To Know Gatsby Is to Know America

 in "The Great Gatsby

Mulligan, DiCaprio in “The Great Gatsby

With the release of the new Great Gatsby, I turn to what appears an excellent review in The New Yorker. Although I haven’t seen the film, I know the novel and I know the film director Baz Luhrmann, and the author of the article makes a convincing case that the two belong together.

Certainly what he says about the novel’s focus on fantasy is on target. The tragedy of the novel, as the following passage from the novel’s conclusion reminds us, is that our dreams can never live up to our expectations:

There must have been moments even that afternoon when Daisy tumbled short of his dreams — not through her own fault but because of the colossal vitality of his illusion. It had gone beyond her, beyond everything. He had thrown himself into it with a creative passion.

I became aware of the old island here that flowered once for Dutch sailors’ eyes — a fresh, green breast of the new world. Its vanished trees, the trees that had made way for Gatsby’s house, had once pandered in whispers to the last and greatest of all human dreams; for a transitory enchanted moment man must have held his breath in the presence of this continent, compelled into an aesthetic contemplation he neither understood nor desired, face to face for the last time in history with something commensurate to his capacity for wonder.

I’m convinced that, more than anything else, it is the American Dream that holds us together as a nation. Our capacity for wonder, for dreaming, may help explain why we act so badly when grim reality sets in. Perhaps that’s why our politics are so nasty at the moment. Perhaps we are acting out all the rage of our disenchantment.
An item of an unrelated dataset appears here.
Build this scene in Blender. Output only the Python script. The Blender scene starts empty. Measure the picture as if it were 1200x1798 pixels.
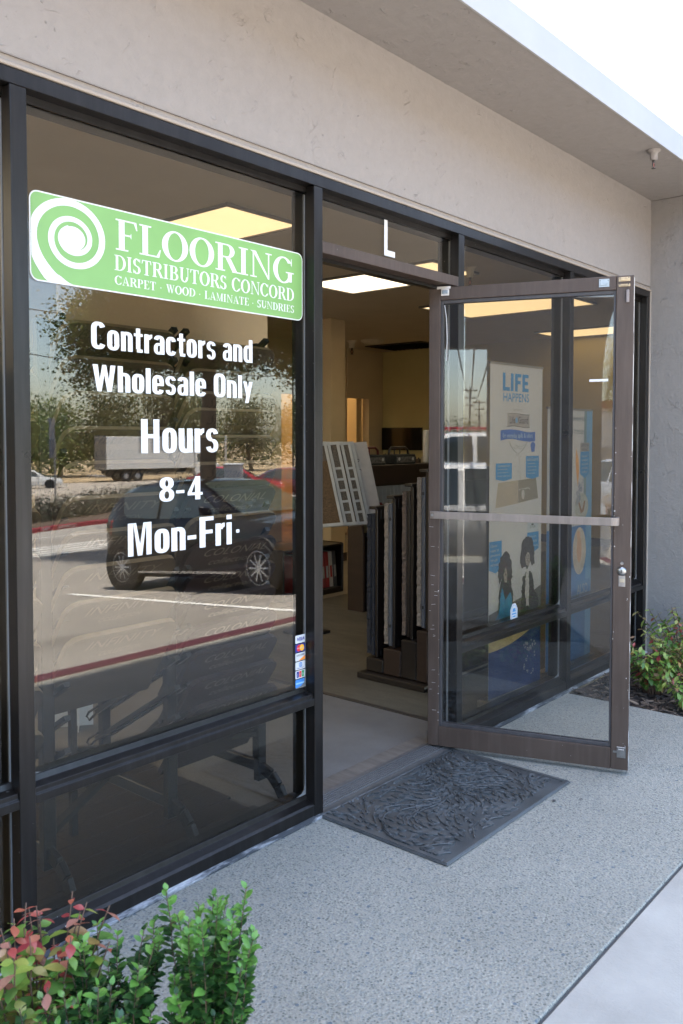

Here’s reviewer Joshua Rothman:

The real achievement of Gatsby, in other words, is that it shows us a state of mind. It’s a state of spiritual hunger and dissatisfaction, of restlessness and curiosity, of excitement and anticipation, in which one is, as Nick puts it, “within and without, simultaneously enchanted and repelled by the inexhaustible variety of life.” All this unfolds beneath that disillusioned surface. This is how you feel when you understand that there is no obviously right way to live, but find that you must choose anyway. It’s pessimistic and ironic, in the sense that you are always only half-committed to your way of life. But it’s also exciting, because you are always on the edge of discovery. There’s always something at stake. The main thing is that you are never settled. You are always hungry, always searching, always throwing feelings away in order to make room for new ones.

It’s possible to believe, as many critics do, that this is a uniquely American state of mind, and there’s a sense in which Gatsby is describing what it’s like to be young in America. Youth is when we do the most weighing and choosing, when we try out new personalities until they become exhausted or destructive. And in a consumer society, youth is extended. We’re increasingly free to pursue our fantasies, to buy the costumes and accouterments of the lives we’d like to have. The result is a kind of national carelessness that realizes itself economically, ecologically, and politically. Luhrmann’s “Gatsby” gestures toward the link between our period and Fitzgerald’s. Our pop hits take place “in the club,” and, Luhrmann shows, so did theirs. We love cocktails and speakeasy bars, and so did they. As in the twenties, we tend to admire wealth, no matter how it’s made.

But the real strength of Luhrmann’s movie is that it turns inward—not toward psychological realism, exactly, but toward fantasy. Gatsby is, to the end, defiantly unrealistic.

America has always been a land of dreamers and probably always will. That’s both the good news and the bad news.